Raw data:
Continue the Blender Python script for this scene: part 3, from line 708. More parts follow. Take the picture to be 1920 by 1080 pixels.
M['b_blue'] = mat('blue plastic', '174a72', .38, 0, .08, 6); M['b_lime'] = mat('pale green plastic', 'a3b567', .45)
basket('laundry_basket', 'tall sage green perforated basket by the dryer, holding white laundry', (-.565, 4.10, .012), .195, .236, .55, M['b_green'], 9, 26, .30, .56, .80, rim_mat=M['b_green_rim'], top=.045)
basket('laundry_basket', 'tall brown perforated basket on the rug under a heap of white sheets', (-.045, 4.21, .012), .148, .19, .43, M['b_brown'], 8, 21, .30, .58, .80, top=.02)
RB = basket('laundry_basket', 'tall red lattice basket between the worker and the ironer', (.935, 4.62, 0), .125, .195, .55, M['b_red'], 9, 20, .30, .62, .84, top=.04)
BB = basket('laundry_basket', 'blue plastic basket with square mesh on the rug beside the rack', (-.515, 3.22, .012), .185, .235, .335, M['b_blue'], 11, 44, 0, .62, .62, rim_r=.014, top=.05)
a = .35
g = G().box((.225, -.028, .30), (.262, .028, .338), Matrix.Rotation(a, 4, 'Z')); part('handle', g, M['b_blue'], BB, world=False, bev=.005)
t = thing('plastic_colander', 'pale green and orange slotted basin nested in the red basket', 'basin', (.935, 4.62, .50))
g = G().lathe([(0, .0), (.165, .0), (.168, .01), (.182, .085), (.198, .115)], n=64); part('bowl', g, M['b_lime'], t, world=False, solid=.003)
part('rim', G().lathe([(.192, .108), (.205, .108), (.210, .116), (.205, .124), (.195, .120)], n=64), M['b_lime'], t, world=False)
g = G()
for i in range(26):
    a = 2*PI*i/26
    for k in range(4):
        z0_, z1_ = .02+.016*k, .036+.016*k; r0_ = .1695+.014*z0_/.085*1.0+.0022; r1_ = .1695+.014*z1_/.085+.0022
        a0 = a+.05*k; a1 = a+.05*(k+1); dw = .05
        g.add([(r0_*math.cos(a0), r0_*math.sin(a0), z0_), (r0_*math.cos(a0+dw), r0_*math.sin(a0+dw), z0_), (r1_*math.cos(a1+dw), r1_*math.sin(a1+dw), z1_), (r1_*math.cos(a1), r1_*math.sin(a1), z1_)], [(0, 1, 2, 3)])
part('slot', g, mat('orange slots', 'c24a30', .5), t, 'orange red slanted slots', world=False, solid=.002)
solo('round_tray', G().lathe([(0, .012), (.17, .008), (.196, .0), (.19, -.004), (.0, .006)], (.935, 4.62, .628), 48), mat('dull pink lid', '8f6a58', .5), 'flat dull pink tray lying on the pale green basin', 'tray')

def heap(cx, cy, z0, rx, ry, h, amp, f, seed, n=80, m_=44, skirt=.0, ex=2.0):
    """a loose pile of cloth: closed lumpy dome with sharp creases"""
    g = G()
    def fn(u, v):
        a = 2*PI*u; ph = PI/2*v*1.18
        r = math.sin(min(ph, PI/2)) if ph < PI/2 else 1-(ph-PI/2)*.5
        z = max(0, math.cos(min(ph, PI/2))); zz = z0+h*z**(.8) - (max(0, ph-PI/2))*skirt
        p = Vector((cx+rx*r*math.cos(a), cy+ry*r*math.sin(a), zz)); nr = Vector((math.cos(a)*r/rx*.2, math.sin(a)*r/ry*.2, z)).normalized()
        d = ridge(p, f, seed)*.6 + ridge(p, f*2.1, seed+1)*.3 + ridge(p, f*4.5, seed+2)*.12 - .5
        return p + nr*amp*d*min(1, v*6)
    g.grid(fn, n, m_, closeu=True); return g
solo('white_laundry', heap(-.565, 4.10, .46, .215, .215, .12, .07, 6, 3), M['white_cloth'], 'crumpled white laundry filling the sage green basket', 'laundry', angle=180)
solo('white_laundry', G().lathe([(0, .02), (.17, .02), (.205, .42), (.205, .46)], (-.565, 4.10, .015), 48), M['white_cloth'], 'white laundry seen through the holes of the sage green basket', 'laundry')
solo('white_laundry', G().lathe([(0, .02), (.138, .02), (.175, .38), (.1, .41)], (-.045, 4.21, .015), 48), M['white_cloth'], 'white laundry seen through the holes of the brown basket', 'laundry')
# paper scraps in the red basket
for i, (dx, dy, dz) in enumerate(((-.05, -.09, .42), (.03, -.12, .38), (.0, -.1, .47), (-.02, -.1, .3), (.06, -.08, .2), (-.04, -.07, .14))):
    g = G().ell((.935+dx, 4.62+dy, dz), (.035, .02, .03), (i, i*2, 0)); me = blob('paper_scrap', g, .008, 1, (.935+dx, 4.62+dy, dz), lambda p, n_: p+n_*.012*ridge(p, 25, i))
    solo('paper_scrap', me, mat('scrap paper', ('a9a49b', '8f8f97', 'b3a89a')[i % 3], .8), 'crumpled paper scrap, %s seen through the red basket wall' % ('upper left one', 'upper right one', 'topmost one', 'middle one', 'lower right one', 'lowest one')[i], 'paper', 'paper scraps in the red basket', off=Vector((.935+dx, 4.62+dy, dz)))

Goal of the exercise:
Print the whole listing exactly as it is.

Written solution:
Continue the Blender Python script for this scene: part 3, from line 708. More parts follow. Take the picture to be 1920 by 1080 pixels.
M['b_blue'] = mat('blue plastic', '174a72', .38, 0, .08, 6); M['b_lime'] = mat('pale green plastic', 'a3b567', .45)
basket('laundry_basket', 'tall sage green perforated basket by the dryer, holding white laundry', (-.565, 4.10, .012), .195, .236, .55, M['b_green'], 9, 26, .30, .56, .80, rim_mat=M['b_green_rim'], top=.045)
basket('laundry_basket', 'tall brown perforated basket on the rug under a heap of white sheets', (-.045, 4.21, .012), .148, .19, .43, M['b_brown'], 8, 21, .30, .58, .80, top=.02)
RB = basket('laundry_basket', 'tall red lattice basket between the worker and the ironer', (.935, 4.62, 0), .125, .195, .55, M['b_red'], 9, 20, .30, .62, .84, top=.04)
BB = basket('laundry_basket', 'blue plastic basket with square mesh on the rug beside the rack', (-.515, 3.22, .012), .185, .235, .335, M['b_blue'], 11, 44, 0, .62, .62, rim_r=.014, top=.05)
a = .35
g = G().box((.225, -.028, .30), (.262, .028, .338), Matrix.Rotation(a, 4, 'Z')); part('handle', g, M['b_blue'], BB, world=False, bev=.005)
t = thing('plastic_colander', 'pale green and orange slotted basin nested in the red basket', 'basin', (.935, 4.62, .50))
g = G().lathe([(0, .0), (.165, .0), (.168, .01), (.182, .085), (.198, .115)], n=64); part('bowl', g, M['b_lime'], t, world=False, solid=.003)
part('rim', G().lathe([(.192, .108), (.205, .108), (.210, .116), (.205, .124), (.195, .120)], n=64), M['b_lime'], t, world=False)
g = G()
for i in range(26):
    a = 2*PI*i/26
    for k in range(4):
        z0_, z1_ = .02+.016*k, .036+.016*k; r0_ = .1695+.014*z0_/.085*1.0+.0022; r1_ = .1695+.014*z1_/.085+.0022
        a0 = a+.05*k; a1 = a+.05*(k+1); dw = .05
        g.add([(r0_*math.cos(a0), r0_*math.sin(a0), z0_), (r0_*math.cos(a0+dw), r0_*math.sin(a0+dw), z0_), (r1_*math.cos(a1+dw), r1_*math.sin(a1+dw), z1_), (r1_*math.cos(a1), r1_*math.sin(a1), z1_)], [(0, 1, 2, 3)])
part('slot', g, mat('orange slots', 'c24a30', .5), t, 'orange red slanted slots', world=False, solid=.002)
solo('round_tray', G().lathe([(0, .012), (.17, .008), (.196, .0), (.19, -.004), (.0, .006)], (.935, 4.62, .628), 48), mat('dull pink lid', '8f6a58', .5), 'flat dull pink tray lying on the pale green basin', 'tray')

def heap(cx, cy, z0, rx, ry, h, amp, f, seed, n=80, m_=44, skirt=.0, ex=2.0):
    """a loose pile of cloth: closed lumpy dome with sharp creases"""
    g = G()
    def fn(u, v):
        a = 2*PI*u; ph = PI/2*v*1.18
        r = math.sin(min(ph, PI/2)) if ph < PI/2 else 1-(ph-PI/2)*.5
        z = max(0, math.cos(min(ph, PI/2))); zz = z0+h*z**(.8) - (max(0, ph-PI/2))*skirt
        p = Vector((cx+rx*r*math.cos(a), cy+ry*r*math.sin(a), zz)); nr = Vector((math.cos(a)*r/rx*.2, math.sin(a)*r/ry*.2, z)).normalized()
        d = ridge(p, f, seed)*.6 + ridge(p, f*2.1, seed+1)*.3 + ridge(p, f*4.5, seed+2)*.12 - .5
        return p + nr*amp*d*min(1, v*6)
    g.grid(fn, n, m_, closeu=True); return g
solo('white_laundry', heap(-.565, 4.10, .46, .215, .215, .12, .07, 6, 3), M['white_cloth'], 'crumpled white laundry filling the sage green basket', 'laundry', angle=180)
solo('white_laundry', G().lathe([(0, .02), (.17, .02), (.205, .42), (.205, .46)], (-.565, 4.10, .015), 48), M['white_cloth'], 'white laundry seen through the holes of the sage green basket', 'laundry')
solo('white_laundry', G().lathe([(0, .02), (.138, .02), (.175, .38), (.1, .41)], (-.045, 4.21, .015), 48), M['white_cloth'], 'white laundry seen through the holes of the brown basket', 'laundry')
# paper scraps in the red basket
for i, (dx, dy, dz) in enumerate(((-.05, -.09, .42), (.03, -.12, .38), (.0, -.1, .47), (-.02, -.1, .3), (.06, -.08, .2), (-.04, -.07, .14))):
    g = G().ell((.935+dx, 4.62+dy, dz), (.035, .02, .03), (i, i*2, 0)); me = blob('paper_scrap', g, .008, 1, (.935+dx, 4.62+dy, dz), lambda p, n_: p+n_*.012*ridge(p, 25, i))
    solo('paper_scrap', me, mat('scrap paper', ('a9a49b', '8f8f97', 'b3a89a')[i % 3], .8), 'crumpled paper scrap, %s seen through the red basket wall' % ('upper left one', 'upper right one', 'topmost one', 'middle one', 'lower right one', 'lowest one')[i], 'paper', 'paper scraps in the red basket', off=Vector((.935+dx, 4.62+dy, dz)))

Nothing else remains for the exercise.